The stone observatory on the Bloody lane is now finished and ready for visitors. The view from this point alone is worth a visit to the famous Bloody lane as you can take in the entire right to the left nearly four miles. There will be, when all planted, nearly four hundred markers, giving one a good idea of the entire battle field with the advantage of the good roads. Every body ought to visit it and make a study of this great battle.
A truly remarkable Antietam find!
This really blew me away. Probably the most important acquisition I made during the writing of my book, Rare Images of Antietam, was an album of photographs taken by a veteran of the battle named Solomon McFarland. He took many very rare images of Antietam Battlefield and I was lucky to find them right before I finished my book.
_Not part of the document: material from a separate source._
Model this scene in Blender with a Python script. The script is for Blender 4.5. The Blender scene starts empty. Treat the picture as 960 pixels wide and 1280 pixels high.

Well, I recently bought a group of Antietam stereoviews taken by B.W.T. Phreaner. They were on an online auction so I never really got a great look at them. I only knew that they were Antietam Phreaner stereoviews, and they are quite rare. So, imagine my surprise when they came in the mail and I looked on the back and I saw that they had belonged to Solomon McFarland himself! They even had a date, 1887, which will be a real help interpreting them.
Another cool thing is that the lot includes two stereoviews taken by Alexander Gardner of the Antieatm dead. When William Tipton wanted to re-publish those images he apparently was not able to find copies, so McFarland loaned him his. These may well be two that Tipton borrowed from McFarland.